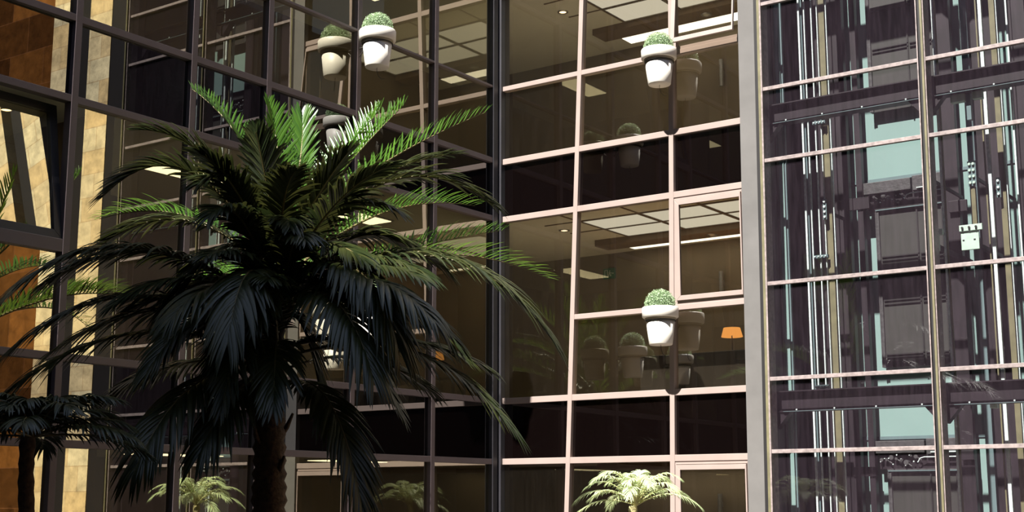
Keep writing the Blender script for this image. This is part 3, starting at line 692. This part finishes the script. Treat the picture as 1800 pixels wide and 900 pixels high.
# old leaf-base stubs and fibres round the trunk
for i in range(12):
    q = .45 + .5 * i / 12; p = base.lerp(crown, q); a = i * 2.4; d = Vector((math.cos(a), math.sin(a), 0))
    MB().tube([p + d * .08, p + d * .15 + UZ * .10, p + d * .20 + UZ * .22], [.035, .025, .012], 6).build('leaf_stub', M['trunk'], pt)
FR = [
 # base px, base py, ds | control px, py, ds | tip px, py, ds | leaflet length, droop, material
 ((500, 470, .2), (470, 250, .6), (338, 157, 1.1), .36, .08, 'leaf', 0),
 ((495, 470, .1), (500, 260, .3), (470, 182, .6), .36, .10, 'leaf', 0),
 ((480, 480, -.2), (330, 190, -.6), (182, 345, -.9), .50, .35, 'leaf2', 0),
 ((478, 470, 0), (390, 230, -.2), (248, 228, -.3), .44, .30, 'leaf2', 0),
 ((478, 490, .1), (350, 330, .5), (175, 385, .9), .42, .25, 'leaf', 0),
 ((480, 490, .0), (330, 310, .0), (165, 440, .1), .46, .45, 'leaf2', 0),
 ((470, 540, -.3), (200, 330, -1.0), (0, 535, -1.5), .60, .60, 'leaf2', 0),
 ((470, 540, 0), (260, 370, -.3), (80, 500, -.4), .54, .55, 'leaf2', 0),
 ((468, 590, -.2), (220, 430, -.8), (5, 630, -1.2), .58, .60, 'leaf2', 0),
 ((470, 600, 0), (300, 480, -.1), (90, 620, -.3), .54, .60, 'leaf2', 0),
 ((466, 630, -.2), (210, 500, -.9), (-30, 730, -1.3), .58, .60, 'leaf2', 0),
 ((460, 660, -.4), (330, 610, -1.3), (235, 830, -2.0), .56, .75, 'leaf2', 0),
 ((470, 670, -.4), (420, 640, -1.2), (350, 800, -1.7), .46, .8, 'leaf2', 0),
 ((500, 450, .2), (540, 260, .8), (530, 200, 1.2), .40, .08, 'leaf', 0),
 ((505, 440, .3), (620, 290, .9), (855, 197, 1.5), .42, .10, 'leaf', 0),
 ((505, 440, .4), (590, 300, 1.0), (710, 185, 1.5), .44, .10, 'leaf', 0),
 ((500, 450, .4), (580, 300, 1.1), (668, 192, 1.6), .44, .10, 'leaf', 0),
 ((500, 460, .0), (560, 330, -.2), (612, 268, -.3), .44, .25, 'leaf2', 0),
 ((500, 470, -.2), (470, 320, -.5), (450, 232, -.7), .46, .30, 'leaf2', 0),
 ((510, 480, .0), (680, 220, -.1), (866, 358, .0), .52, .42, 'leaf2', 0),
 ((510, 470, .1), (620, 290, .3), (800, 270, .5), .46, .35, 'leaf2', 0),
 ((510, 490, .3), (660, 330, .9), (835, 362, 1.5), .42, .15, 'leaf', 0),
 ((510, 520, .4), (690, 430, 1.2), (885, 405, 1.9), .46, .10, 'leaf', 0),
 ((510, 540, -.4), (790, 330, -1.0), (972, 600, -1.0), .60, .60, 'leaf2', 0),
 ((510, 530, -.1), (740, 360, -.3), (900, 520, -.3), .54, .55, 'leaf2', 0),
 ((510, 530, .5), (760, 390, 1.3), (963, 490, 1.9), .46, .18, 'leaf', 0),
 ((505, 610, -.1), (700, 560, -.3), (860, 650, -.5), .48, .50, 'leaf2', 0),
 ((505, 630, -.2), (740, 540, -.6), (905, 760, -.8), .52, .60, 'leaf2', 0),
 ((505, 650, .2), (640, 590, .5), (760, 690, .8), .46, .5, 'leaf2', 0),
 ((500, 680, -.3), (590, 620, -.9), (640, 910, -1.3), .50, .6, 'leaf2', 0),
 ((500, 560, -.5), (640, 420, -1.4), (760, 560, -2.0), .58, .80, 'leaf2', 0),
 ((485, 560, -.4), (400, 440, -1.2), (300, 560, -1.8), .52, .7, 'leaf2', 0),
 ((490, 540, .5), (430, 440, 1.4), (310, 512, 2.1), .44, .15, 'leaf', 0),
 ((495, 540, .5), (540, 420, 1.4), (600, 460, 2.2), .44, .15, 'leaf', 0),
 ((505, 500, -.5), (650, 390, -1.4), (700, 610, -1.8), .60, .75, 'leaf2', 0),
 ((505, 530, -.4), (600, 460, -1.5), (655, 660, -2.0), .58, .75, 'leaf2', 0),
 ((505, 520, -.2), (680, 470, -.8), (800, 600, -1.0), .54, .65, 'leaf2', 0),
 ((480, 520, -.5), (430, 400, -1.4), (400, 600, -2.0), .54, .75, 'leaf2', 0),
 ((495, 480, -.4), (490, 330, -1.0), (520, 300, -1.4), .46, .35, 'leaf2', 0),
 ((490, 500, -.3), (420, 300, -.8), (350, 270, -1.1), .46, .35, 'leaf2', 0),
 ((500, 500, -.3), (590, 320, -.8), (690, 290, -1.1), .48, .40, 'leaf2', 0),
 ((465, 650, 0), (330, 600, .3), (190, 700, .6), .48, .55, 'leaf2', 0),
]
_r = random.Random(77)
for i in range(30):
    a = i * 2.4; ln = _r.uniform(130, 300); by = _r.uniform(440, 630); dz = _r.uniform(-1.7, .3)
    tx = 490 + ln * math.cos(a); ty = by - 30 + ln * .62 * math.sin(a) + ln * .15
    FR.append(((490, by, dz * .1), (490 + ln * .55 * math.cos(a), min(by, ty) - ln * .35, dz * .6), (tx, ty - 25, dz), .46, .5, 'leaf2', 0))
for i, (b0, c1, t2, L, dr, m, _) in enumerate(FR):
    B = at(b0[0] * .7 + 485 * .3, b0[1], S0 + b0[2] * .5)
    P1 = at(c1[0], c1[1], S0 + c1[2]); P2 = at(t2[0], t2[1], S0 + t2[2])
    B.x = max(B.x, .15); P1.x = max(P1.x, .15); P2.x = max(P2.x, .25)
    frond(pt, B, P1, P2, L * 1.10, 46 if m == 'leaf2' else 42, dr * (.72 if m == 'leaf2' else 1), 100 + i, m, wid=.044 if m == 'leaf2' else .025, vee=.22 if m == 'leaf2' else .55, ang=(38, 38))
def planter(c, r, h, lab, m='black'):
    t = empty('floor_planter', (c[0], c[1], 0), lab, 'planter', 'round planters on the courtyard floor')
    MB().lathe([(0, 0), (r * .8, 0), (r, h), (r * .92, h), (r * .9, h - .08)], (c[0], c[1], 0), 40).build('planter_body', M[m], t)
    MB().lathe([(r * .915, h - .05), (0, h - .03)], (c[0], c[1], 0), 40).build('soil', M['soil'], t)
planter(base, .45, .45, 'round dark planter under the big palm')

def small_palm(px, py, s, ln, n, m, ms, mt, lab, seed, L, tr, elev0=70, base_z=.35, wid=.026, nleaf=24, stems=1, up=0):
    rnd = random.Random(seed); cr = at(px, py, s); bz = Vector((cr.x + .03, cr.y, base_z))
    t = empty('palm_plant', bz, lab, 'palm')
    trunk(t, bz, cr, tr * 1.2, tr, mt, 14, seed, 14)
    for i in range(n):
        a = i * 2.39996 + rnd.uniform(-.2, .2); e = R(elev0 - (elev0 - 4) * (i / n) + (rnd.uniform(-14, 8) if up else 0)); l = ln * rnd.uniform(.85, 1.1) * (.75 + .35 * i / n)
        d = Vector((math.cos(a), math.sin(a), 0)); P1 = cr + (d * math.cos(e) + UZ * (math.sin(e) + up * .5)) * l * .6
        P2 = cr + d * l * (.55 + .45 * math.cos(e)) + UZ * l * (math.sin(e) * .75 - .25 + up * .12)
        frond(t, cr, P1, P2, L * (.7 if up and i < 6 else 1), nleaf, .45, seed * 50 + i, m, ms, wid, .15, .010, .3)
    return bz
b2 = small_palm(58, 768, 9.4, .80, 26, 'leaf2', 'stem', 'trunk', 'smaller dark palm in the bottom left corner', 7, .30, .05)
planter(b2, .32, .38, 'round dark planter under the small left palm')
b3 = small_palm(1118, 889, 15.5, .72, 26, 'leafl', 'steml', 'trunkl', 'pale sunlit palm in front of the right facade', 9, .20, .045, 86, .35, .015, 20, 1, 1)
planter(b3, .30, .38, 'round dark planter under the pale sunlit palm')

▶ TO DO
Check each line above for the string "math", then copy the ones that have it.

▶ COMPLETE ANSWER
    q = .45 + .5 * i / 12; p = base.lerp(crown, q); a = i * 2.4; d = Vector((math.cos(a), math.sin(a), 0))
    tx = 490 + ln * math.cos(a); ty = by - 30 + ln * .62 * math.sin(a) + ln * .15
    FR.append(((490, by, dz * .1), (490 + ln * .55 * math.cos(a), min(by, ty) - ln * .35, dz * .6), (tx, ty - 25, dz), .46, .5, 'leaf2', 0))
        d = Vector((math.cos(a), math.sin(a), 0)); P1 = cr + (d * math.cos(e) + UZ * (math.sin(e) + up * .5)) * l * .6
        P2 = cr + d * l * (.55 + .45 * math.cos(e)) + UZ * l * (math.sin(e) * .75 - .25 + up * .12)